His lawyer and family insist he had no direct contact with prisoners and never abused anyone, and there was never an abuse allegation against him. Shaheen entered into the record a document provided by Atallah that she said indicates “that he’s not the individual that the Lebanese and Hizbullah-liked papers allege him to be.”
The articles described Fakhoury as “the Butcher of Khiam,” accusing him of torture and murder at the former Khiam Prison in Lebanon. The document said Fakhoury was assigned to the prison from 1989 to 1996 and that he never was involved in the interrogation or torture of prisoners. It also says he fled Lebanon in 2001 through Israel and eventually to the United States, because of “credible” death threats he and other SLA members received after Israel ended its occupation of Lebanon in 2000. The prison and the SLA were “investigated and documented exhaustively” by journalists, international organizations, agencies of the Lebanese government and others, according to the document.
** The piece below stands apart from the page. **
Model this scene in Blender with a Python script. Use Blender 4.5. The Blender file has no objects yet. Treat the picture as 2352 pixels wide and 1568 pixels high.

It also showed a 1996 charge of collaborating with Israel against Fakhoury was dropped in 2018. The document shows Fakhoury decided to return to Lebanon after receiving written confirmation in August 2018 from the Lebanese government that there were no accusations against him in Lebanon. Also, a senior Ministry of Foreign Affairs official encouraged Fakhoury, during an event in Boston in September 2018, to “come back to Lebanon.”Lebanon is in the middle of an unprecedented economic and political crisis amid nearly 50 days of nationwide protests. The anti-government protests led to the prime minister’s resignation last month. Given the current instability in Lebanon, it was unclear who could address Fakhoury’s case.”This is their opportunity to do the right thing,” Atallah said, “and to show the world the democracy they’ve been striving for now.”